Back in the early days of the Internet, most hosts were quite hospitable. Their administrators were quite willing to "lend a helping hand," allowing people to use their mail servers freely. Now, alas, things have changed. Very few systems allow their mail servers to be used by anybody else.

Let me give an example of relaying. Let's say you're using Netcom as your ISP and you want to send a message to somebody on AOL. Instead of using Netcom's mailserver, you decide to use the one used by MIT. This is "mail relaying." If MIT's mailserver is configured to allow this, no problem. If not, you'll get an error message, saying that relaying has been denied.

Why is this done? Good question. By luck, I just happen to have an answer. The most common reason, today, for relaying your email is to make it hard to find out where you sent it from. Why would you do this? Well, if you happened to be sending Unsolicited Commercial Email, commonly called "Spam," you might not want it traced back to you. If it were, you'd probably lose your account. There is another reason that people try this, and I'll deal with it later.
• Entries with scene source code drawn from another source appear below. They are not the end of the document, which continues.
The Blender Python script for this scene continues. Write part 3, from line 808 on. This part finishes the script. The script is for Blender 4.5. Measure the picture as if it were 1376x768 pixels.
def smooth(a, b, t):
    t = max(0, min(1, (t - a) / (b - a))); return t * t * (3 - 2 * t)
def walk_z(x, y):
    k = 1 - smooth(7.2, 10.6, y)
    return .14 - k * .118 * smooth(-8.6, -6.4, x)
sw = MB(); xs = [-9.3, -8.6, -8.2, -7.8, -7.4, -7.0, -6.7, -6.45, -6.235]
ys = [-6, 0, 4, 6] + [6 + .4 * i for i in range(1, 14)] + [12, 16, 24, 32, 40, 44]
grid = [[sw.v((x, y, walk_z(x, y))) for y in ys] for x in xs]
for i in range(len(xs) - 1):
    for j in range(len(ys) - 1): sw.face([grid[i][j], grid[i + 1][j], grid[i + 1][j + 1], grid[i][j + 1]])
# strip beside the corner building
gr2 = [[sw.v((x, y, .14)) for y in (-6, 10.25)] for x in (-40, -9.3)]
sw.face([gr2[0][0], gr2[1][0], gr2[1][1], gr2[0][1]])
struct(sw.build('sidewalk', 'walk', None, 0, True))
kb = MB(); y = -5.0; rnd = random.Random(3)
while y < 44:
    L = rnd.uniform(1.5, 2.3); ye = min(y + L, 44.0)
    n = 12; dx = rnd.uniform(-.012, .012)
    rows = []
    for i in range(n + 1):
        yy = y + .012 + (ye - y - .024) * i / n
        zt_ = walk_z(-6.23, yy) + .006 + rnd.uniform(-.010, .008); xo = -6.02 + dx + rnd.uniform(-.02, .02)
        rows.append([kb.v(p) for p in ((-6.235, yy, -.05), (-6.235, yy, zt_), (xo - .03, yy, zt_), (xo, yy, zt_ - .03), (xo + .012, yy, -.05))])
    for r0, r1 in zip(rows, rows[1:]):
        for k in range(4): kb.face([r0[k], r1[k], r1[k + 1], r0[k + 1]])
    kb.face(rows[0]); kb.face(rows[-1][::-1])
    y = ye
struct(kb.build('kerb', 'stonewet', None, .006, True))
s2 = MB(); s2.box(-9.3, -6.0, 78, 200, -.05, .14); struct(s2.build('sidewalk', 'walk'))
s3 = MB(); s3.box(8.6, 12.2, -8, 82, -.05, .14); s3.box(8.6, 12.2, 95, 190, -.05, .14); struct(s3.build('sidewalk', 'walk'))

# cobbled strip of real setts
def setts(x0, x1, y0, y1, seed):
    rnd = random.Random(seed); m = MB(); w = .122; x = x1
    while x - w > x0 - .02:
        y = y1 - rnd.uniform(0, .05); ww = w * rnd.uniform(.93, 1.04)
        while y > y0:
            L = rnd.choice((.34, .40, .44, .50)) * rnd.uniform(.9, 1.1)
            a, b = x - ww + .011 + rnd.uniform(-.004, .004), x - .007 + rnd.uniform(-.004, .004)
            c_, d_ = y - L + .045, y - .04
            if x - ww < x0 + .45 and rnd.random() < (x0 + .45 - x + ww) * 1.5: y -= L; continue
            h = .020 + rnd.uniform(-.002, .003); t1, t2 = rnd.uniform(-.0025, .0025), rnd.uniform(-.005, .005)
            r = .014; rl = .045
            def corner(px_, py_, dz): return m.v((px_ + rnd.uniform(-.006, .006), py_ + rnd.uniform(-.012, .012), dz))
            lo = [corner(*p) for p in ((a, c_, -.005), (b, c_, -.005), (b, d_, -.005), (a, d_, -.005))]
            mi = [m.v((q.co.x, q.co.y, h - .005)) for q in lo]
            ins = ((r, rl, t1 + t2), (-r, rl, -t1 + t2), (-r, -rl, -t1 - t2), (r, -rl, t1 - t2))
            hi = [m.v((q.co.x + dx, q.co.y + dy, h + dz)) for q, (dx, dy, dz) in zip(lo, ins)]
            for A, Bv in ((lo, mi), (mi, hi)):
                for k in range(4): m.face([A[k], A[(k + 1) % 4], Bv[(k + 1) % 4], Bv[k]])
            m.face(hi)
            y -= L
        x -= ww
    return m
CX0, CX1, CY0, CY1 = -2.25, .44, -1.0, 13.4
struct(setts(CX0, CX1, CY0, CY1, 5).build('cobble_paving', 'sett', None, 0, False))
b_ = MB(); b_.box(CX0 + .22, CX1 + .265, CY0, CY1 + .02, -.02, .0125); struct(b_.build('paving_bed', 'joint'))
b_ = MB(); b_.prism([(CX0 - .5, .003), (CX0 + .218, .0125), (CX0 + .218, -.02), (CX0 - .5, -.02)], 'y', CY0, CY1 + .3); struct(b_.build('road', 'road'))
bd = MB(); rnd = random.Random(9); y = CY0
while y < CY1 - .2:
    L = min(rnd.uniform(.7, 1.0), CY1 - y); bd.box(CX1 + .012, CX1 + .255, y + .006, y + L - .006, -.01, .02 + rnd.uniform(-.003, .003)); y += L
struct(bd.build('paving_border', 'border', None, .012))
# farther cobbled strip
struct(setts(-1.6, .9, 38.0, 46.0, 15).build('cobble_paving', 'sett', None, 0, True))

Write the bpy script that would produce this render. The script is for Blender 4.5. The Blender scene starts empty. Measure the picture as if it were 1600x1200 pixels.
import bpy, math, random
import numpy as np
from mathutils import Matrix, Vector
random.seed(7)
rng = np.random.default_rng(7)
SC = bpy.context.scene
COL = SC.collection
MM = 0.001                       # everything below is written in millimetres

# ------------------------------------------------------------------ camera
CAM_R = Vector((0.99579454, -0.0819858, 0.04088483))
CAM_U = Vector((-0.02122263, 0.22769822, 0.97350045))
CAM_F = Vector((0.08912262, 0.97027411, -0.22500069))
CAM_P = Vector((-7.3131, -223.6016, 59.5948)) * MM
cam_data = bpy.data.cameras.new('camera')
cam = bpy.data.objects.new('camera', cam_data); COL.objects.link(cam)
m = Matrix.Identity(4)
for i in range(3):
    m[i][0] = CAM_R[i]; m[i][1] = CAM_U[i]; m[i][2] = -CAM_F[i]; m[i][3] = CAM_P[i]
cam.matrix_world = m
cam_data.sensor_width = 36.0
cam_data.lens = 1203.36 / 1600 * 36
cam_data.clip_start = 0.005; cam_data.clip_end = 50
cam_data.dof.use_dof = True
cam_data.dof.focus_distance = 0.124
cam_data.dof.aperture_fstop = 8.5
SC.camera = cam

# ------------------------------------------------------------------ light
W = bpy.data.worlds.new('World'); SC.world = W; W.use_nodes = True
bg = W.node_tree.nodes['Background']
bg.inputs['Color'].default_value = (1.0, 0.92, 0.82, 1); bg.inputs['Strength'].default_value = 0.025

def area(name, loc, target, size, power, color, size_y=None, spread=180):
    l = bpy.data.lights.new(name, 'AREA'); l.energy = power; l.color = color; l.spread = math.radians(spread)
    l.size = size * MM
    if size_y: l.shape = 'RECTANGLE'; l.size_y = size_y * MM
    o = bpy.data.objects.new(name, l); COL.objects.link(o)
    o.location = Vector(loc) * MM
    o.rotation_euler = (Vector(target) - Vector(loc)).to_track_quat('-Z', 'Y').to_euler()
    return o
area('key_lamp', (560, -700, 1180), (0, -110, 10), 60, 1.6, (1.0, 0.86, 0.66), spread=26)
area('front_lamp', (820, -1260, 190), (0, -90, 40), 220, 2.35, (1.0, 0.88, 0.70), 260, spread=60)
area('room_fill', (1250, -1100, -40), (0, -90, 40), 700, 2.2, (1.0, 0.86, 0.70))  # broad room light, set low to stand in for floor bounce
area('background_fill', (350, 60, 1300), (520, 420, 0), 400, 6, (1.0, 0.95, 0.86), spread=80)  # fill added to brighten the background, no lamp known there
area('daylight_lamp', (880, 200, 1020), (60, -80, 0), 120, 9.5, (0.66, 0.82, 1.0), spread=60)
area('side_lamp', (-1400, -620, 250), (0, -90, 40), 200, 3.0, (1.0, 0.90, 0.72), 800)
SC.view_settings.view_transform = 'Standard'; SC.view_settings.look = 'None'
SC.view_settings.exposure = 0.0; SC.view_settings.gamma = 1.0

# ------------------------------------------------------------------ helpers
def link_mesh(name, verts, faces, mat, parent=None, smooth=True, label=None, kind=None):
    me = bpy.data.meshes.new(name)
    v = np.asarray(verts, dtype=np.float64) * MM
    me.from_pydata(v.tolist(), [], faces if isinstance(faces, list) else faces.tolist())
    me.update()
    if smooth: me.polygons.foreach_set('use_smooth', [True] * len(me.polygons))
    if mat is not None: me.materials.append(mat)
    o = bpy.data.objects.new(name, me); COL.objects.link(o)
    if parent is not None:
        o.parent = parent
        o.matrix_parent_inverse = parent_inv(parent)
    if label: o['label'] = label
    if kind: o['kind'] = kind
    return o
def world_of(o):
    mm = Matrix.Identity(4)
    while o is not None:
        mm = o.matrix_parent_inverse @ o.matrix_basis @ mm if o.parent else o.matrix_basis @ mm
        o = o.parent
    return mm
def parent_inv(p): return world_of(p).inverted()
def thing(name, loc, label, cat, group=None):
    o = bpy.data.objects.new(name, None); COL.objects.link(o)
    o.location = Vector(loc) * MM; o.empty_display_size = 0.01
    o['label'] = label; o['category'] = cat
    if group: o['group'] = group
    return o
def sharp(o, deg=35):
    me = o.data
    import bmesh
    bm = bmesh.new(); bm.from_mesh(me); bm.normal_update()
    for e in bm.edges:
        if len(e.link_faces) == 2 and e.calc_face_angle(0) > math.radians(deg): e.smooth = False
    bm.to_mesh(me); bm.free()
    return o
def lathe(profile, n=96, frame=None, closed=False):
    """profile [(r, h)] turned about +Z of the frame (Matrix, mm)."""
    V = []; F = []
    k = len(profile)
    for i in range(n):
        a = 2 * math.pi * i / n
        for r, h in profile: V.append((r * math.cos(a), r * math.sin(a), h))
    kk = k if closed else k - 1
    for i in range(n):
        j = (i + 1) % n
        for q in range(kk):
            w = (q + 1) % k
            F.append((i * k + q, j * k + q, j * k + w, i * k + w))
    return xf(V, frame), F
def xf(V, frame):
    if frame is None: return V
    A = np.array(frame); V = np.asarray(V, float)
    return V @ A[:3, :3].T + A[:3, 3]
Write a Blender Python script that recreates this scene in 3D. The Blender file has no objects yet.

How do the mailservers check this? It's really very simple: the know what IP address you have. They can do what's called a "reverse DNS lookup" on this and find out what service you're logged into. If it isn't one that's in their acceptable list, or you're not sending mail to one of their subscribers, they refuse the connection. Today, most SMTP (Simple Mail Transport Protocol) servers do this. If you're getting this error message, you're probably trying to use a mailserver that's not part of the same ISP that you're using to connect to the Internet.

I mentioned, up above, that there's a second reason to try this. Let's say that you have a home account with Earthlink. At work, you're on a LAN (Local Area Network) with its own , direct connection to the Internet. Let's also say that your corporate LAN doesn't use Earthlink to connect. You want to check your home email through work, and send responses. Alas, if you're using your direct connection to the Internet, your IP address isn't valid for Earthlink, and you can't send email, except to Earthlink members.

How do you fix this? Simple: use the outgoing, or SMTP server specified by the service providing your Internet connection. Thus, if you're company connects through (let's say), you'd use whatever sever they supply. How you set this depends on your email program. If your email program only allows you to list one server, using both for incoming and outgoing, you'll need to upgrade to a more modern program that allows you to configure different servers for incomong and outgoing servers.